Bottom of Page    Message Board > Places > What happened with Beleriand?   << [1] [2]
From the very start I have capitulated the possibility that maybe the islands in question are simply not under consideration in certain passages. Nonetheless the passages are arguably part of the picture, considering that they refer to a land that had been destroyed, and yet also mention an exception that survived (Lindon).

Including Christopher's own entry in the Silmarillion (added below and also new to the thread), that makes at least three texts with respect to the drowning of Beleriand that fail to mention the isles (but do reference Lindon), along with Tolkien-revised maps that show no isles (including no maps published in Tolkien's day), along with the indication of Treebeard's chant that Dorthonion was under the Sea.

'Beleriand (...) Beleriand was broken in the turmoils at the end of the First Age, and invaded by the Sea, so that only Ossiriand (Lindon) remained' C. Tolkien, Index of Names 1977 Silmarillion

Yes, it's still possible that these examples might simply be leaving out the detail for whatever reason. But the examples pile up in any case.

Anyone have anything on the two Tol Galen questions I posed today?
What were your questions regarding Tol Galen? I cannot find them.
This part (from earlier today)...

Quote:
I don't have any recent editions of The Silmarillion, do newer versions include a scale of miles?

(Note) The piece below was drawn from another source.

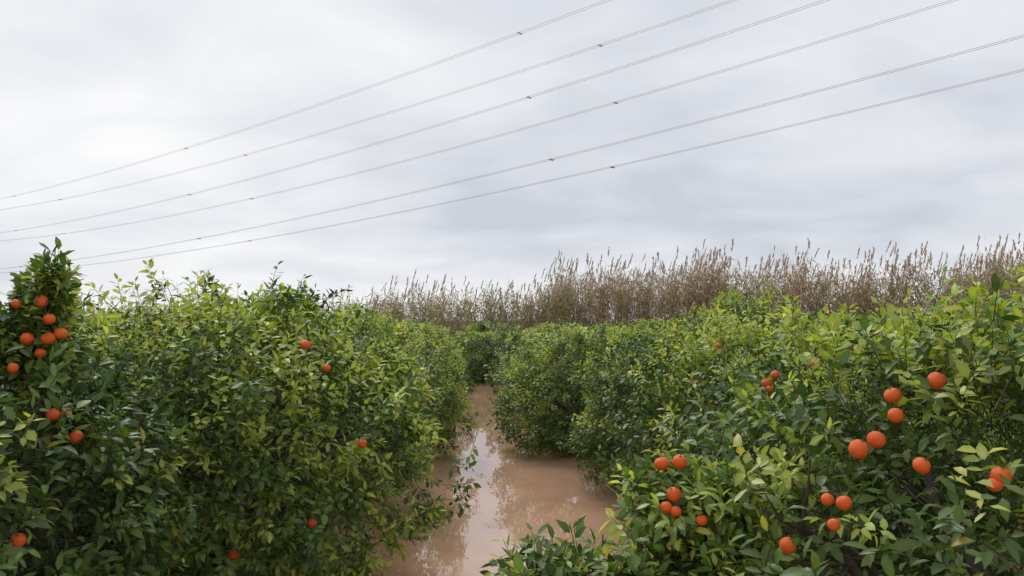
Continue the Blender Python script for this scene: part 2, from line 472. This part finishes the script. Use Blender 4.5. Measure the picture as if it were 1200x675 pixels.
def inst(x, y, a, H, r, parent=None, near=False):
    k = r.choice(["L2", "R1", "R2"]) if near else r.choice(["F0", "F1", "F2"])
    me, a0, H0 = HERO[k]
    if parent is None:
        e = empty("orange_tree", (x, y, 0)); off = (0, 0, 0)
    else:
        e = parent; off = (x, y, 0)
    rz = r.uniform(0, 6.28)
    parts = [("foliage", me, a / a0, H / H0)]
    if y < 24: parts.append(("trunk", TR[0], a / 1.65, H / 2.45))
    for nm, mm, sx, sz in parts:
        o = link(bpy.data.objects.new(nm, mm), e); o.location = off
        o.scale = (sx, sx, sz); o.rotation_euler = (0, 0, rz)
    for _ in range(r.choice([0, 1, 1, 2])):
        az = r.uniform(3.4, 6.0); h = r.uniform(.35, .75)
        rho = a * (1 - abs(h - .45) ** 2.5 * 2.2) * .95
        hang_fruit(e, (off[0] + rho * math.cos(az), off[1] + rho * math.sin(az), H * h), .07, r)

r = random.Random(3)
for x, y, a, H in [(-2.45, 13.0, 1.6, 2.12), (-2.7, 16.3, 1.65, 2.05), (-2.95, 19.6, 1.65, 2.0), (-3.15, 23.0, 1.65, 1.95), (-3.25, 26.5, 1.65, 1.95),
                   (1.65, 14.2, 1.75, 1.95), (1.65, 17.6, 1.75, 1.95), (1.4, 21.2, 1.75, 1.9), (1.2, 25.0, 1.75, 1.9),
                   (4.6, 14.8, 1.8, 2.6), (6.6, 11.5, 1.8, 2.3), (6.5, 7.6, 1.8, 2.3), (7.8, 15.0, 1.8, 2.4),
                   (-6.3, 8.2, 1.8, 2.5), (-6.4, 11.8, 1.8, 2.5), (-6.3, 15.5, 1.8, 2.45), (-6.6, 4.6, 1.7, 2.3)]:
    inst(x, y, a, H, r, near=(y < 17 and abs(x) < 5))
orch = empty("orange_orchard")
for (x, y) in [(-1.0, 30), (-.9, 33.5), (-1.2, 37), (1.6, 29), (2.0, 32.5), (1.5, 36), (-3.6, 30), (-3.8, 33.8), (-4, 37.5)]:
    inst(x, y, 1.8, r.uniform(1.85, 2.05), r, orch)
for row in range(-9, 10):
    if row == 0: continue
    xc = row * 4.5 + (1.6 if row > 0 else -1.8)
    for k in range(14):
        y = 5 + k * 3.4 + r.uniform(-.3, .3)
        x = xc + r.uniform(-.3, .3)
        if abs(row) <= 1 and y < 18: continue
        if abs(x) > .72 * y + 3: continue
        if y > float(reed_line_y(x)) - 7: continue
        inst(x, y, r.uniform(1.7, 2.0), r.uniform(1.9, 2.25) + (.3 if y < 20 else 0), r, orch)

# ------------------------------------------------------------------ reed bed
r = np.random.default_rng(99)
n = 8000
u = r.random(n); x = -60 + 115 * u
y = reed_line_y(x) + 6.5 * r.random(n) ** 1.3 + sinnoise(np.stack([x, x * 0, x * 0], 1), 3, .5) * 1.0
Q = np.stack([x, y, x * 0], 1)
cl = sinnoise(Q, 8, .6); cl2 = sinnoise(Q, 9, 1.8)
h = 3.9 + 0.6 * cl + .5 * cl2 + np.clip(r.normal(0, .65, n), -1.3, 1.2) + np.interp(x, [-60, -18, -8, 2.6, 4, 10, 34], [-1.2, -1.0, -.15, -.15, .9, .9, 1.4])
keep = r.random(n) < np.interp(x, [-60, -18, -10, 2, 2.5], [.35, .4, .6, .7, 1.0]) * np.clip(.75 + .6 * cl2, .18, 1)
x, y, h, cl, cl2 = x[keep], y[keep], h[keep], cl[keep], cl2[keep]; n = len(x)
base = np.stack([x, y, np.full(n, .1)], 1)
lean = np.stack([r.normal(.10, .38, n) + .9 * sinnoise(base, 17, .9), r.normal(-.25, .3, n), np.zeros(n)], 1)
tone = np.clip(.5 + .3 * cl + .2 * cl2 + r.normal(0, .25, n), 0, 1)[:, None]
straw = np.array([.60, .48, .32]); brown = np.array([.31, .235, .165]); olive = np.array([.29, .31, .13])
green = (r.random(n) < np.interp(x, [-60, 2, 5, 40], [.55, .5, .20, .18]))[:, None]
rc = np.where(green, olive, brown * (1 - tone) + straw * tone)
B = Builder()
def spine(t):
    return base + np.stack([np.zeros(n), np.zeros(n), h * t], 1) + lean * (t ** 2.2 * h * .22)[:, None]
az = r.uniform(0, 3.14, n); side = np.stack([np.cos(az), np.sin(az) * .4, az * 0], 1)
T = [0, .35, .65, .85, 1.0]; Wd = [.016, .014, .012, .008, .004]
vv = np.empty((n, 10, 3))
for i, t in enumerate(T):
    c = spine(np.full(n, t)); vv[:, 2 * i] = c - side * Wd[i]; vv[:, 2 * i + 1] = c + side * Wd[i]
B.add_template(vv, [(2 * i, 2 * i + 1, 2 * i + 3, 2 * i + 2) for i in range(4)], rc * 1.1)
def blade(P, dirh, Ln, Wv, rise, drop, col):
    k = len(P); out = np.empty((k, 7, 3))
    sd_ = nrm(np.cross(dirh, np.array([0, 0, 1.0])) + r.normal(size=(k, 3)) * .5)
    for i, (t, wv) in enumerate([(0, .6), (.4, 1), (.75, .7)]):
        c = P + dirh * (Ln * t)[:, None] * .75 + np.stack([P[:, 0] * 0, P[:, 0] * 0, Ln * (rise * t - drop * t * t)], 1)
        out[:, 2 * i] = c - sd_ * (Wv * wv)[:, None]; out[:, 2 * i + 1] = c + sd_ * (Wv * wv)[:, None]
    out[:, 6] = P + dirh * Ln[:, None] * .75 + np.stack([P[:, 0] * 0, P[:, 0] * 0, Ln * (rise - drop)], 1)
    B.add_template(out, [(0, 1, 3, 2), (2, 3, 5, 4), (4, 5, 6)], col)
for j in range(24):
    t = np.clip(((j + r.random(n)) / 24) ** .85 * .84 + .08, 0, .93)
    P = spine(t); a_ = r.uniform(0, 6.28, n)
    dh = nrm(np.stack([np.cos(a_) + .35, np.sin(a_) * .7, a_ * 0], 1))
    blade(P, dh, r.uniform(.35, .8, n), r.uniform(.018, .042, n), r.uniform(.4, 1.2, n), r.uniform(.5, 2.0, n), rc * r.uniform(.55, 1.3, (n, 1)))
pl = r.random(n) < .34
psway = r.normal(.5, .35, n)
for j in range(28):
    tz = r.random(n)
    P = (spine(np.ones(n)) + np.stack([psway * tz * .25, 0 * tz, (tz - .35) * .62], 1))[pl]; k = len(P); a_ = r.uniform(0, 6.28, k)
    dh = nrm(np.stack([np.cos(a_) * .5 + psway[pl], np.sin(a_) * .5, a_ * 0], 1)) * r.uniform(.15, .5, (k, 1))
    blade(P, dh, r.uniform(.18, .38, k), r.uniform(.022, .042, k), r.uniform(.5, 1.0, k), r.uniform(0, .5, k),
          np.array([.60, .51, .41]) * r.uniform(.7, 1.25, (k, 1)))
link(bpy.data.objects.new("reed_bed", B.mesh("reed_bed", M_REED)))

# ------------------------------------------------------------------ power lines
nP = np.array([.610, .793]); dP = np.array([-.793, .610])
LINES = [(60, [(170, 25.7), (104.7, 26.75), (44.1, 30.1)], 104.7), (66, [(187, 25.7), (99.3, 26.1), (40.3, 29.3)], 99.3),
         (60, [(170, 19.1), (103.6, 20.0), (43.6, 23.6)], 103.6), (66, [(162, 18.6), (97.6, 19.6), (39.8, 23.2)], 97.6),
         (60, [(141, 12.4), (43.4, 17.1), (4.8, 20.6)], 101.0), (66, [(153, 12.2), (40, 17.0), (5.3, 20.0)], 98.0)]
for c, pts, sp0 in LINES:
    tt = np.array([q[0] for q in pts]); zz = np.array([q[1] for q in pts])
    co = np.polyfit(tt, zz, 2)
    def P(t, off=0.0, dz=0.0):
        xy = nP * (c + off) + dP * t
        return (xy[0], xy[1], np.polyval(co, t) + dz)
    VV, FF = [], []
    def put(v, f):
        o = len(VV); VV.extend(v); FF.extend([tuple(i + o for i in q) for q in f])
    for off in (-.2, .2):
        ts = np.linspace(-70, 260, 90)
        put(*tube([P(t, off) for t in ts], [.0145] * len(ts), 5))
    for t0 in (sp0, sp0 - 59.5, sp0 + 60, sp0 - 119):
        put(*tube([P(t0, -.24), P(t0, .24)], [.035, .035], 6))
        for off in (-.2, .2):
            put(*tube([P(t0 - .22, off, -.01), P(t0, off, -.05), P(t0 + .22, off, -.01)], [.03, .06, .03], 6))
    me = bpy.data.meshes.new("power_line"); me.from_pydata(VV, [], FF); me.materials.append(M_WIRE)
    link(bpy.data.objects.new("power_line", me))

# ------------------------------------------------------------------ camera
cam = bpy.data.cameras.new("camera"); co_ = bpy.data.objects.new("camera", cam); link(co_)
cam.sensor_width = 36; cam.lens = 27.72; cam.clip_start = 0.05; cam.clip_end = 3000
co_.location = tuple(EYE); co_.rotation_euler = (math.radians(92.32), 0, 0)
scene.camera = co_
scene.view_settings.view_transform = 'Standard'; scene.view_settings.look = 'None'
scene.view_settings.exposure = 0; scene.view_settings.gamma = 1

Interesting that the later Silmarillion map (War of the Jewels) shows a small line of mountains extending South from the main chain 'around' Tol Galen (not wholly around it to the South or West however). Christopher remarks: 'L 14-15 The mountains on these squares, extending northward onto K-15, were pencilled in very rapidly, and those to the north of Tol Galen were possibly cancelled.'

I was wondering if any of these mountains appear in later editions (mine date from the 1970s)


And I mean 'on the map' of course, with respect to a scale of miles -- admittedly really not about Tol Galen so much as about if a scale of miles was later provided in the Silmarillion itself (to possibly help in judging the distance from Himring to Tol Galen), and about these mountains near the isle.